Pat Tillman’s legacy is paraded rather than celebrated

The Super Bowl is a time of celebrating not only sports but the United States in general, and one person who often gets used as an example of both groups is Pat Tillman. He is a symbol of American pride and sacrifice in the wake of 9/11, but would he want us to celebrate him publicly for this?

Tillman, despite playing defense in the NFL for the Arizona Cardinals and looking like he could switch places with Arnold Schwarzenegger in just about any movie, was reported to always be accompanied by a book. He left his NFL contract to go join the Army Rangers in the spring after the 9/11 attacks.

He read voraciously and thought deeply about it, those around him said. He took his time to think out his decision to join and not make an impulsive call. 

So when Tillman made comments calling the Iraq war illegal, they were thoughtful remarks of his. In that war, he would experience some of its worst kinds of events. 

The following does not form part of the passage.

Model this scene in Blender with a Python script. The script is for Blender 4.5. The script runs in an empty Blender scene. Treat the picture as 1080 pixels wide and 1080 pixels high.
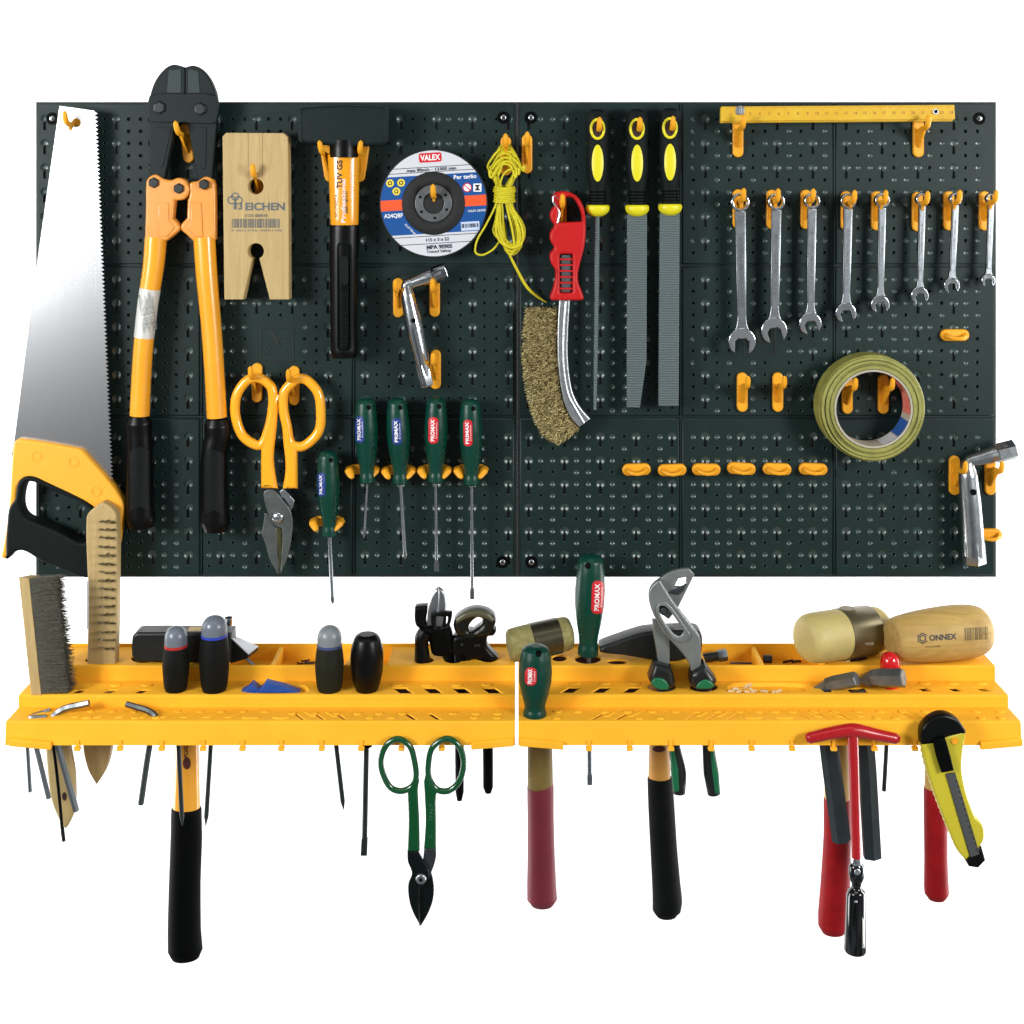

That was when something tragic and far too common happened to Tillman on April 22, 2004, when his own soldiers mistakenly fired on him. He and an Iraqi soldier were both killed. 

“[He said] I don’t want them to parade me through the streets,” Spc. Jade Lane recalled one of his conversations with Jon Krakauer, the author of a book on Tillman titled “Where Men Win Glory: The Odyssey of Pat Tillman.”

Unfortunately, after his death the worst kind of parading occurred, one under false pretenses. 

The news soon reached the White House, where they were keeping tabs on the football star turned Army Ranger. This news should have come as bad news on top of the worsening situation of the Iraq war, but the Bush administration saw a way to twist the story for their own gain.

Rather than telling the family about the death of their son, as was policy, his death was reported to the press as a heroic story of gallantry against the enemy. Even his brother, Kevin, who was in the same unit as him, was deliberately kept in the dark about the circumstances of his death.

It wasn’t until after several investigations, pushed for by his mother, that it was revealed that his death was an incident of fratricide. More disturbing, all of his equipment and belongings were burned which is against military protocol. 

All of these actions appeared to be to slow down the media from finding out that the NFL player in the Army was killed by his own men. This is the parading that he talked about before he died in a war he called illegal.

So when the commercial on Super Bowl Sunday played and used his legacy to further tie him to veterans and war dead, is it something he would want?

It cannot be known exactly what he’d want his legacy to be, but it’s safe to say that he didn’t want to become solely known for his service and especially not to be the face of it. For the sake of respecting his will, it’s best that we find another face for sacrifice in the wake of 9/11, someone who would prefer their death be honored in that way.